The Spartans finished with a 6-10-3 record in 2009. They also had a losing record in 2008 -- their first in Parker's first 25 years at UNCG -- but made the NCAA Tournament by winning the Southern Conference tournament title as the seventh seed.

"It has been quite a ride," said Parker. "What an opportunity to come to Greensboro 26 years ago. I never could have thought it would have been like this. We've had wonderful success during that time at a variety of levels. So many players have gone on to great careers both in and out of the sport. It is so hard to just sum it all up."

In 34 seasons as a head coach, Parker compiled a mark of 494-191-33, appearing in the NCAA Tournament 21 times. During 26 seasons as the coach at UNCG, Parker was 382-164-26.
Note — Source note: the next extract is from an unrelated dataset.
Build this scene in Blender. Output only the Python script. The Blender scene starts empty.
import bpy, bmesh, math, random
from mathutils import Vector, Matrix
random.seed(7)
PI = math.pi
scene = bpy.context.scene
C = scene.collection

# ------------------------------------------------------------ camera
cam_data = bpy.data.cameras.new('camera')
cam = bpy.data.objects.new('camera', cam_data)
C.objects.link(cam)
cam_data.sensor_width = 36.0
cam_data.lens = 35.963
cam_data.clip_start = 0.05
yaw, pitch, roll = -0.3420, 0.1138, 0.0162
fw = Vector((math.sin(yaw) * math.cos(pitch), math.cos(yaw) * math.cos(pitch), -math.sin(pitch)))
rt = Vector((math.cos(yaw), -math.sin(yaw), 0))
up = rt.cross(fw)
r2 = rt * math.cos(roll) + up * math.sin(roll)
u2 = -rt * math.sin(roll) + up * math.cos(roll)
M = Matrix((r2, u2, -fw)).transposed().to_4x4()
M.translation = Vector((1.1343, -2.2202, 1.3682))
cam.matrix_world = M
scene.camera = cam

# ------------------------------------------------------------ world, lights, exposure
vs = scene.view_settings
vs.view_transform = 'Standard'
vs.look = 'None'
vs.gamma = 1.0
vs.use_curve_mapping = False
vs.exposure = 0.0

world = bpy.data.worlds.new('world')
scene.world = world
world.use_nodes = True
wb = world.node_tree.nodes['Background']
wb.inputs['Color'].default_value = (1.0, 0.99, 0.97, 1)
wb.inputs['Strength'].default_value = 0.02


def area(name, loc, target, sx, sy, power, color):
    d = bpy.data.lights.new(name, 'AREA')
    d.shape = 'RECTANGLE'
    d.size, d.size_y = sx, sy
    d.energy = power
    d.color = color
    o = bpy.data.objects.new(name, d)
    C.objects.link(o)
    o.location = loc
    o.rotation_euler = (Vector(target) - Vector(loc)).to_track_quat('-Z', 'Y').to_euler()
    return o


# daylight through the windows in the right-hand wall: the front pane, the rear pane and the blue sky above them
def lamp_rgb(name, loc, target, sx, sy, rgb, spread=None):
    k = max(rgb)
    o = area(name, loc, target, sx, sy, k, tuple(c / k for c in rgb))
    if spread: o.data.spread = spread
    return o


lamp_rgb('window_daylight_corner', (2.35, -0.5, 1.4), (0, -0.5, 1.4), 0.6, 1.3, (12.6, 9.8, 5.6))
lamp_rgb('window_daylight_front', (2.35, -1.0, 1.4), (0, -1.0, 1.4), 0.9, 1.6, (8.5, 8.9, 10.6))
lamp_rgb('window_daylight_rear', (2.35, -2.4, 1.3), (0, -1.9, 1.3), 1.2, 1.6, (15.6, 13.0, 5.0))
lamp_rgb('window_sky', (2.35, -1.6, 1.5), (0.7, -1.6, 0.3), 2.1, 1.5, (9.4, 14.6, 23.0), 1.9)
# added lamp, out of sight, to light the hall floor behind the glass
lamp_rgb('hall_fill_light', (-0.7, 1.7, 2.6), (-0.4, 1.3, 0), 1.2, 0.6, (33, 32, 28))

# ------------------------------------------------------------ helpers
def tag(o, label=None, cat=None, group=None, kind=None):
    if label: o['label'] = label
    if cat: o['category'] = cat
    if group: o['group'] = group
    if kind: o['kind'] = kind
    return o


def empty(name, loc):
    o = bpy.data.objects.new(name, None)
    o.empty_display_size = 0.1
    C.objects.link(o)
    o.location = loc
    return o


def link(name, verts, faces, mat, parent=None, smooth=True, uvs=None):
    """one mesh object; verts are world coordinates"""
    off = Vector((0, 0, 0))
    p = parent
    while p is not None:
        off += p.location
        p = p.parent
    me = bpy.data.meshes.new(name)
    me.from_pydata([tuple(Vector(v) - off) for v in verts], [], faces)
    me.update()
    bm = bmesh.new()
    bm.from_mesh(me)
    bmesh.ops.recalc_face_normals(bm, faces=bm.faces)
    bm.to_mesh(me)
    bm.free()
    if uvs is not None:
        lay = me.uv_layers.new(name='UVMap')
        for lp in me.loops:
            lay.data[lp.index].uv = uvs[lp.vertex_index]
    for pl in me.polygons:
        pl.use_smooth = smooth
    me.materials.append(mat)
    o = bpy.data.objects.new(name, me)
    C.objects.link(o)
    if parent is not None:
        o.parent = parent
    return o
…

Parker led the Spartans to the NCAA Tournament 15 times in his 26 seasons, including eight in the program's Division I era.  In 1993, he became the first men's soccer coach in NCAA history to lead a team to the NCAA Tournament in all three divisions.

Most recently, Parker led the Spartans to the NCAA Tournament's round of 16 in 2004, 2005, 2006 and 2008. In 2004, the program spent four consecutive weeks as the consensus No. 1-ranked team in the nation. The program was unbeaten in its first 17 matches that season on its way to a 19-3-1 mark.

BEGINNING. Parker took over for the late Mike Berticelli when Berticelli left for D1 ODU. UNCG had won D3 titles in 1982 and 1983 but lost in the quarterfinals in 1984, Parker's first year in charge.

The following year, Parker led the Spartans to their first of three consecutive D3 championships.

When he led the Spartans to national titles in 1986 and 1987, he became the first coach to win three consecutive NCAA men's national championships on any level.

In their gradual climb to Division I status, the Spartans were the NCAA Division II national runners-up in 1989.

Parker came to the United States in the late 1960s from his native England to get a master's at North Carolina. He was a graduate assistant at UNC in 1971 before moving on to Lock Haven, where he was an assistant for four years before becoming head coach in 1976.